Mexico’s electricity demand in 2030 is estimated to reach 405 TWh, 15% more than in 2024. Increasing clean electricity generation is paramount for Mexico to move forward in strengthening its energy security and affordability by reducing the electricity sector’s high dependence on US gas.

The National Electricity Sector Strategy designed by the Mexican government for the current six-year term proposes three different scenarios for the energy transition: 36%, 38% (with cogeneration), and 45% clean generation by 2030. The most ambitious scenario is similar to the proposal set out by President Claudia Sheinbaum in her inaugural address, of reaching 45% renewable generation by 2030. 

This report estimates the costs that would be avoided by reducing gas imports if the country achieves 36% and 45% clean electricity generation by 2030. The savings are estimated only for 2030, but it is assumed that they would be extrapolated over the more than 20 years that renewable generation projects would be in operation. We assume in this report that the additional renewable energy capacity deployed would all be in the form of onshore wind and solar, given their short lead times compared to hydro, geothermal, and nuclear, with the exception of hydro projects already under construction.

In 2024, solar and wind energy combined generated 41.7 TWh, and clean energy totaled 89 TWh, approximately 25% of the electricity generated in Mexico. With gas, 203.79 TWh were generated.

By 2030, a 36% clean energy scenario would bring solar and wind generation to 98 TWh, while gas generation would see a slight reduction compared with 2024, contributing 200 TWh. In contrast, achieving 45% clean energy would allow solar and wind generation to reach 134 TWh, significantly reducing gas-fired electricity to 163 TWh.

 

36% of clean energy generation would more than meet the projected increase in demand to 2030 with solar and wind power.

In this scenario, solar and wind energy would contribute almost a quarter (24.2%) of the total electricity demand in Mexico in 2030, more than doubling the generation achieved in 2024 from 41.7 TWh to 98 TWh. To achieve this generation, it is estimated that the current installed capacity of solar (+23 GW) and wind (+5 GW) would need to be increased by 28.4 GW, 47% more than in 2024.

Achieving a 36% share of clean energy in 2030 would represent a reduction in gas demand for electricity generation of 37 Bcf, a 2% lower consumption than in 2024. This would avoid gas imports worth $157 million dollars in 2030, as well as reducing the share of gas for electricity generation to 49.3% (-8.6%) and avoiding the emission of 1.7 million tonnes of CO2e, equivalent to 1.1% of the total electricity sector’s emissions in 2024.
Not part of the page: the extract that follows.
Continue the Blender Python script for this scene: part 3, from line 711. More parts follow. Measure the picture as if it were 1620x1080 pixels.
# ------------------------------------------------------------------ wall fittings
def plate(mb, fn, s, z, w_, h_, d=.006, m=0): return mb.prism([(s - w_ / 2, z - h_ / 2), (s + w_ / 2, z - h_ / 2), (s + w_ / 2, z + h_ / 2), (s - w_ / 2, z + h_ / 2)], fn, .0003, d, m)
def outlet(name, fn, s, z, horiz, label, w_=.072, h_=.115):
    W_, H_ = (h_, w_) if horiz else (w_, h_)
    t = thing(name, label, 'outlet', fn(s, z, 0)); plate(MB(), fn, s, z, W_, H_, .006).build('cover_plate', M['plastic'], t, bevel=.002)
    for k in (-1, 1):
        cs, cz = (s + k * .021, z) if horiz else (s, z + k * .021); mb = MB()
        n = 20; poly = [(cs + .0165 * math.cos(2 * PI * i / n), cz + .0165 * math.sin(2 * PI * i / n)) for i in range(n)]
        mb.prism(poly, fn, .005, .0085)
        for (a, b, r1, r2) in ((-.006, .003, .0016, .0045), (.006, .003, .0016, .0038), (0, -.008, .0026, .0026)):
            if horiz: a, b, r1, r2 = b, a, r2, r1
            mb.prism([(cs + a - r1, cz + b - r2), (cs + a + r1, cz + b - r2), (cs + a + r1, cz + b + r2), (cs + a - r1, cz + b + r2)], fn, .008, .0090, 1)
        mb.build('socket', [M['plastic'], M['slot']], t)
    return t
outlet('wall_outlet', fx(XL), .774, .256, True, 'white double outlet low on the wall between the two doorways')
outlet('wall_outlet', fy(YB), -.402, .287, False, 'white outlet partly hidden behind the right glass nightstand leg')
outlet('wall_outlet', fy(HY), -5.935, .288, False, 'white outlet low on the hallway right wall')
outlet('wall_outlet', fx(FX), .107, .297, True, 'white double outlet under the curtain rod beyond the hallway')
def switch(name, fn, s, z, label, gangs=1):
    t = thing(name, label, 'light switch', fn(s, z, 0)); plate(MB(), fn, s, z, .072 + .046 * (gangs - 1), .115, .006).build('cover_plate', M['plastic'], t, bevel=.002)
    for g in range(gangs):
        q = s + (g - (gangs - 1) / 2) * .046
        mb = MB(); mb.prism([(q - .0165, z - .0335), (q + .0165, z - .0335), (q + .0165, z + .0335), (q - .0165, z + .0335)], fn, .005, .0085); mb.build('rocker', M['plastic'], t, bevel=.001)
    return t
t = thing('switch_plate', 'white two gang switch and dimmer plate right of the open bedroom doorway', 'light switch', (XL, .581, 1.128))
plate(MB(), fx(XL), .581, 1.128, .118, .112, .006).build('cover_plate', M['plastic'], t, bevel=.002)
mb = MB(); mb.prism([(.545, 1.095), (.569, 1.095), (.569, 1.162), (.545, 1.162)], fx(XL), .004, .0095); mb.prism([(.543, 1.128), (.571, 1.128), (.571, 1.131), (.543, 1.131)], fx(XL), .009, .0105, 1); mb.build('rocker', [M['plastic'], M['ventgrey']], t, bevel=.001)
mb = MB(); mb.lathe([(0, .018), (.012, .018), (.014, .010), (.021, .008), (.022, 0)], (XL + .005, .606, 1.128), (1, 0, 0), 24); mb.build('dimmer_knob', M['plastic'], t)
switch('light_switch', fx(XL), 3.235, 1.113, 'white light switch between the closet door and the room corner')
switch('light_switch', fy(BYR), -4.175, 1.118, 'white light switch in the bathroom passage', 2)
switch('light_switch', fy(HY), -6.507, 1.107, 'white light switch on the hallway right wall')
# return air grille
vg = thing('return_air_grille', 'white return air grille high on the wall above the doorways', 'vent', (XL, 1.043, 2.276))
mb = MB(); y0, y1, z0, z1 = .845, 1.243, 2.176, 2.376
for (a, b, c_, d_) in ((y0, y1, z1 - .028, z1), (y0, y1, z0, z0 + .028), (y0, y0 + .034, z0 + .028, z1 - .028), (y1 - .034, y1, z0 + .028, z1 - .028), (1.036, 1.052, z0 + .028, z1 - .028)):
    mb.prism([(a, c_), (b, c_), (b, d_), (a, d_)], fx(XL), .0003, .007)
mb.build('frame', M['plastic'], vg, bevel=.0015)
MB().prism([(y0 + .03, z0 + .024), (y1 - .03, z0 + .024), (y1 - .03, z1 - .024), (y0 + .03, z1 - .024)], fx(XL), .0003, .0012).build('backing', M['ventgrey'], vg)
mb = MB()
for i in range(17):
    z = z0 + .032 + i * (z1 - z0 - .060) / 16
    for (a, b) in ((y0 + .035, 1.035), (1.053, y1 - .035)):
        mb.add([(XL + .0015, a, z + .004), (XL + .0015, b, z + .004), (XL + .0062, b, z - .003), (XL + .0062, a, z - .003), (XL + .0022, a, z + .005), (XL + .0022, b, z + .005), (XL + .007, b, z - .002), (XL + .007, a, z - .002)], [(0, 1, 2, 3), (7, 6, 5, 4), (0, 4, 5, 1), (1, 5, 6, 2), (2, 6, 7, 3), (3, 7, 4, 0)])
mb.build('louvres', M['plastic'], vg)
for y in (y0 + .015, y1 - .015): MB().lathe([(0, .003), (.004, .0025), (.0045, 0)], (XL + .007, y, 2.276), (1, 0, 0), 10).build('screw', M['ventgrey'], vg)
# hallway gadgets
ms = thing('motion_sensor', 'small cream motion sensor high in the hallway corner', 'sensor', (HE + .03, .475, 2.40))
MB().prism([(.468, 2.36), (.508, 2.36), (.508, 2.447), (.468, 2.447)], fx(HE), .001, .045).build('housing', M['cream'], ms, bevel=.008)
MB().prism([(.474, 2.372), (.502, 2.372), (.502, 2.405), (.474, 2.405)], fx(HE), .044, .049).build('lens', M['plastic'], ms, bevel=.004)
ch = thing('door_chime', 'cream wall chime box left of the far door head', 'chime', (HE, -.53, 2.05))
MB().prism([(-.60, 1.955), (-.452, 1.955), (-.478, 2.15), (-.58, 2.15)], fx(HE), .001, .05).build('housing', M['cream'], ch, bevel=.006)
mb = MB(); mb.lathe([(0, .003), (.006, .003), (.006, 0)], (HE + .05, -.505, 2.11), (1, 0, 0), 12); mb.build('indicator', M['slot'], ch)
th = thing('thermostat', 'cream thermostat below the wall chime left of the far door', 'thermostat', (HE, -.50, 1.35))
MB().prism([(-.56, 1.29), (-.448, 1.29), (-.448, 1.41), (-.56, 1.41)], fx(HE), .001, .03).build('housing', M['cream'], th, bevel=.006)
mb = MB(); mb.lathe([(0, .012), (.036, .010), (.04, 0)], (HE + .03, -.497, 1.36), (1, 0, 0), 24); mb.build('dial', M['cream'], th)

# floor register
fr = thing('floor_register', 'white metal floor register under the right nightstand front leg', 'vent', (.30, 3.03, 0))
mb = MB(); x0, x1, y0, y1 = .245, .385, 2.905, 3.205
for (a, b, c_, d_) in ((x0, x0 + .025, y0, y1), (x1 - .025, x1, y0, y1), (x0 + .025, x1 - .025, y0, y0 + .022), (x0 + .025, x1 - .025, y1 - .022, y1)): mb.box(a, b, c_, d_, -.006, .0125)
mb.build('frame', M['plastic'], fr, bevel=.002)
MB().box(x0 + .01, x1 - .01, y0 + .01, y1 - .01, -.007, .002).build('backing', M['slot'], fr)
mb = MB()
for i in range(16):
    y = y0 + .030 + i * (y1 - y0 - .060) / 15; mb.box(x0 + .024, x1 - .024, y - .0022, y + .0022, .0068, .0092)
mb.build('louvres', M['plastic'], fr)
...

If Mexico wants to make decisive progress in reducing the electricity sector’s dependence on imported gas from the US, reaching 36% clean generation by 2030 may not be an ambitious enough goal, making it prudent to increase the share of renewables in electricity generation.

 

45% clean energy generation by 2030 would cut gas demand for power generation by one fifth

Achieving 45% clean generation would require the installation of 46 GW of solar (+36 GW) and wind (+10 GW) energy and avoid the construction of new gas-fired power plants. In this scenario, the volume of gas required for electricity generation would be reduced by 384 Bcf, avoiding gas import costs of almost $1.6 billion dollars in 2030. Likewise, compared to 2024, the share of gas in the electricity mix would be reduced (-17.6%) to 40.3% and the emission of 17.7 million tonnes of CO2e would be avoided (-11.4%).